Wpływu na rynek nie miały dane makroekonomiczne, a także nieudany zamach na D. Trumpa. Jastrzębia retoryka NBP, która kontrastuje z działaniami innych banków centralnych naszego regionu, sprzyja złotemu, który pozostaje pod presją na umocnienie.
Dojście kursu EUR/PLN w okolice 4,25 w znacznej mierze ogranicza jednak przestrzeń do dalszego umocnienia krajowej waluty i dalszy wzrost wartości złotego będzie wymagał nowych impulsów.
Kalendarium publikacji danych ekonomicznych w tym tygodniu jest dość bogate, niemniej w mojej ocenie nie dostarczy argumentów za istotnymi ruchami na krajowym rynku walutowym.
RPP wyraźnie komunikuje chęć stabilizacji stóp co najmniej do końca tego roku.
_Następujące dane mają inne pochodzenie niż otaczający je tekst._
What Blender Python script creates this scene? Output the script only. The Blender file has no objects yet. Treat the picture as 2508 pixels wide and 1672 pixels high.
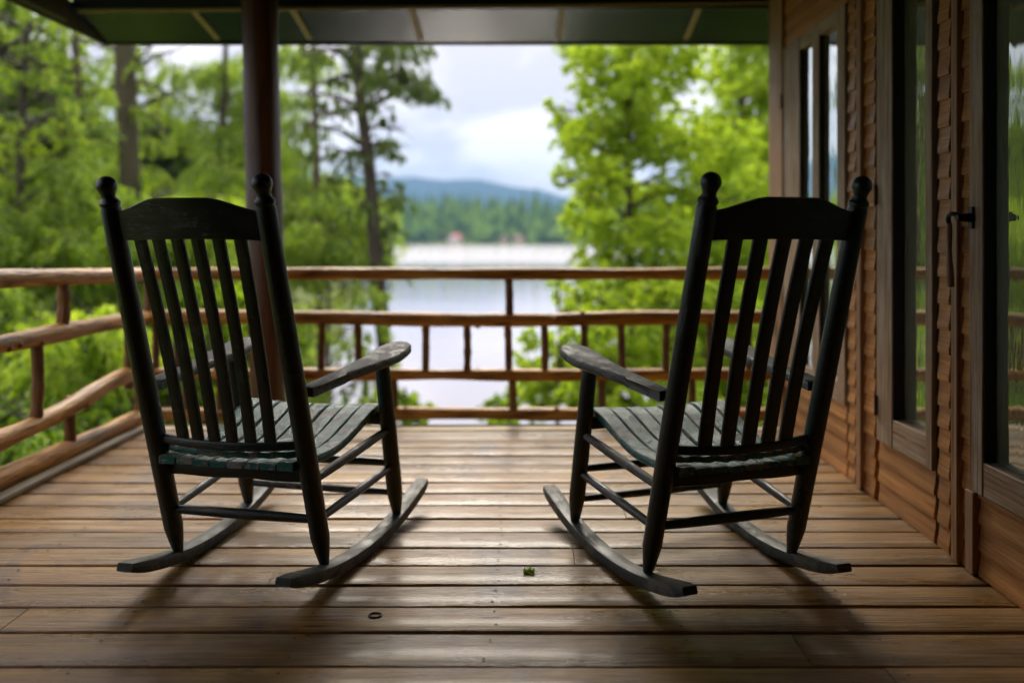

Także Europejski Bank Centralny w tym tygodniu utrzyma stopy, a wymowa komunikatu powinna potwierdzić postawę „wait-and-see”. Dlatego niewielkiej zmienności spodziewałbym się także na rynku eurodolara.
Z tego też powodu w najbliższych dniach kurs EUR/PLN utrzymywać się powinien nieco powyżej poziomu 4,25, który jest silnym technicznym oporem. Jego przełamanie otworzy drogę dla dalszego spadku w kierunku 4,2440, tj. tegorocznego minimum.
Źródłem niepewności pozostają czynniki geopolityczne. Niemniej, biorąc pod uwagę, że weekendowe wydarzenia nie zmieniają faworyta wyborów z USA, wpływ ostatnich wydarzeń w USA na sentyment rynkowy nie powinien być znaczny.